**DATASET EXTRACT:**
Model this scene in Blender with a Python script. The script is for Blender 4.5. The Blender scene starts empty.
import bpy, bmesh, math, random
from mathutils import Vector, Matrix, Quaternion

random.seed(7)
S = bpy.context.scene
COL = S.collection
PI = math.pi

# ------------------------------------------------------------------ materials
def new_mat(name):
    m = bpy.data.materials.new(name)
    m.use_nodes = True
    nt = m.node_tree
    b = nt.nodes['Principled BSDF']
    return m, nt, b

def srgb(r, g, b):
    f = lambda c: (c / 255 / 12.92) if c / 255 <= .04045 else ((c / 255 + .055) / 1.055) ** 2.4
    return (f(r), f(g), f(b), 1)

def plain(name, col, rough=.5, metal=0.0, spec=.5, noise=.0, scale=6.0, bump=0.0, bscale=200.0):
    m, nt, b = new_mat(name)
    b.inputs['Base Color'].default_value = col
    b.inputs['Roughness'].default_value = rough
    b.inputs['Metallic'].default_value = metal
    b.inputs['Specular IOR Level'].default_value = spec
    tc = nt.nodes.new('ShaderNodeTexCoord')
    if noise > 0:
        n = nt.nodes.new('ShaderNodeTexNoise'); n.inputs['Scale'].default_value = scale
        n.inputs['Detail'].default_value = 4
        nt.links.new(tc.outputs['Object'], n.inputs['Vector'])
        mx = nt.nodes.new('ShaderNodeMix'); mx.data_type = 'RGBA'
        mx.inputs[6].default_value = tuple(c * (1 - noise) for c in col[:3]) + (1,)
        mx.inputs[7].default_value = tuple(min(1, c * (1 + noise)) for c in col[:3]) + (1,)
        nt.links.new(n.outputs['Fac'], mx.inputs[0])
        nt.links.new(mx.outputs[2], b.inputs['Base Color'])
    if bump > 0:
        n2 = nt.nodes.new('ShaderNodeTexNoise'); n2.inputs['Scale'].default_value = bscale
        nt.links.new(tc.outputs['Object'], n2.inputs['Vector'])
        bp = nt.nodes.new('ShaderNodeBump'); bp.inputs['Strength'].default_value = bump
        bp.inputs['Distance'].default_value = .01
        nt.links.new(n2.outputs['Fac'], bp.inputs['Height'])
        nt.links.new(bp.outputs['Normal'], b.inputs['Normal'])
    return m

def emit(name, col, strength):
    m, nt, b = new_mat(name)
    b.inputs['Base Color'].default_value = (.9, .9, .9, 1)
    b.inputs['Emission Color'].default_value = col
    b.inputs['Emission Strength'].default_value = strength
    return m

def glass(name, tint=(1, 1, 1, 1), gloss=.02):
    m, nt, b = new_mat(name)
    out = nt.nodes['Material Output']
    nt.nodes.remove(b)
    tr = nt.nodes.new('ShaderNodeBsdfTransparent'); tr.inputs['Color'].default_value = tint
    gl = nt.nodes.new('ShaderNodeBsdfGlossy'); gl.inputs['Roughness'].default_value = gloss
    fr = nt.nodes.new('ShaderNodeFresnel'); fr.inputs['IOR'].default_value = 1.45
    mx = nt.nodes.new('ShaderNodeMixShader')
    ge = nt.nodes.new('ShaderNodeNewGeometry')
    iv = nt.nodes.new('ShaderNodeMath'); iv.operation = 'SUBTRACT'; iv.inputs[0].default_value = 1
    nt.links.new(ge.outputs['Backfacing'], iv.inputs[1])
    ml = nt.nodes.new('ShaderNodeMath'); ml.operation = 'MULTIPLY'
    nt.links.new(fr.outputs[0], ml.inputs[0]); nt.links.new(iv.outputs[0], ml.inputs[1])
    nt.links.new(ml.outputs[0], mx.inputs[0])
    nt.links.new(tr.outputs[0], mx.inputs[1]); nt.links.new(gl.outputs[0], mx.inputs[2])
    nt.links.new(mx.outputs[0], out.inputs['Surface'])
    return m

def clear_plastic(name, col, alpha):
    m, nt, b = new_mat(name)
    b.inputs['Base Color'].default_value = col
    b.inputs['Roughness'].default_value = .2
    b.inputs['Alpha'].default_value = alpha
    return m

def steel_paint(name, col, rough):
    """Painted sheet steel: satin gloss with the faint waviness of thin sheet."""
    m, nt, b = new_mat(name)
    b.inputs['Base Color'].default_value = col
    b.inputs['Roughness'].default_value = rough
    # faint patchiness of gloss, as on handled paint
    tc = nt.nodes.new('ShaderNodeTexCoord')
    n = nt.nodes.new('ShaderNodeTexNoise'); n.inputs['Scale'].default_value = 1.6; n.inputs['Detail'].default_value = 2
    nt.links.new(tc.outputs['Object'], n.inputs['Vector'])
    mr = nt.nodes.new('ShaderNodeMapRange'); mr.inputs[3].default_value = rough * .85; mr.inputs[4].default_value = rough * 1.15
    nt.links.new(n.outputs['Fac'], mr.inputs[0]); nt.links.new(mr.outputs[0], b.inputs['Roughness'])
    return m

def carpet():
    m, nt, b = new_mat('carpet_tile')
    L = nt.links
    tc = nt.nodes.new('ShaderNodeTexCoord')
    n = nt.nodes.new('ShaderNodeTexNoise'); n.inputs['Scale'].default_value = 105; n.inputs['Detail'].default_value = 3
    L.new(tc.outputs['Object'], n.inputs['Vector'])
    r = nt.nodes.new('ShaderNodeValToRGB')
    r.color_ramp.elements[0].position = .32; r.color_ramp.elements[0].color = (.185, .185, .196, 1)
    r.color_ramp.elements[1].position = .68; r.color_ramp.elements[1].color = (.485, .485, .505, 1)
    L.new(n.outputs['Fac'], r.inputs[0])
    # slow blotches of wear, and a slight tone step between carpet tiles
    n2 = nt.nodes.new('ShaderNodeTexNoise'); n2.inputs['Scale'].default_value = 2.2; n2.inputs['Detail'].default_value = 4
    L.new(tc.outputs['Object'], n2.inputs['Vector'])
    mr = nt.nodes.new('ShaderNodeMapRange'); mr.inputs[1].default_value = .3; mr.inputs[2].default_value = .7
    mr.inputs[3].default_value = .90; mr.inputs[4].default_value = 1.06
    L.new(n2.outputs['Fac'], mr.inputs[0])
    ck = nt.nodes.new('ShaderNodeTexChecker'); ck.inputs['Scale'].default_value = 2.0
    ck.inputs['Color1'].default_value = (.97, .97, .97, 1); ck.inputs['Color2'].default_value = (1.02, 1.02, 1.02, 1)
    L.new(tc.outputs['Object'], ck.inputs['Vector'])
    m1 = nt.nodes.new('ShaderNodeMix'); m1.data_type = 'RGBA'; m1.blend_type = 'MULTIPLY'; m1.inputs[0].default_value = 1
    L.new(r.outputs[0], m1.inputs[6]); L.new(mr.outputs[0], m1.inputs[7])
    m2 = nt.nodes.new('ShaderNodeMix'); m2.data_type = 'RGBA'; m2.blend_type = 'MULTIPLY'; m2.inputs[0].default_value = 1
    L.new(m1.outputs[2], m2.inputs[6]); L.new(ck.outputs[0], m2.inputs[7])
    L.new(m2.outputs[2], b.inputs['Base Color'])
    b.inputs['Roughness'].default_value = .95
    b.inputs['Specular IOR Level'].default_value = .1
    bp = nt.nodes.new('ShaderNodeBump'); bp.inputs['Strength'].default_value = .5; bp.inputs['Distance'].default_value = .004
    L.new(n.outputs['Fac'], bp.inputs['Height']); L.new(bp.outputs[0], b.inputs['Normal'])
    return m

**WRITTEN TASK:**
Quote only the stretch of lines that starts the data above and ends with the line containing "return (f(r), f(g), f(b), 1)", both included.

**REPLY:**
Model this scene in Blender with a Python script. The script is for Blender 4.5. The Blender scene starts empty.
import bpy, bmesh, math, random
from mathutils import Vector, Matrix, Quaternion

random.seed(7)
S = bpy.context.scene
COL = S.collection
PI = math.pi

# ------------------------------------------------------------------ materials
def new_mat(name):
    m = bpy.data.materials.new(name)
    m.use_nodes = True
    nt = m.node_tree
    b = nt.nodes['Principled BSDF']
    return m, nt, b

def srgb(r, g, b):
    f = lambda c: (c / 255 / 12.92) if c / 255 <= .04045 else ((c / 255 + .055) / 1.055) ** 2.4
    return (f(r), f(g), f(b), 1)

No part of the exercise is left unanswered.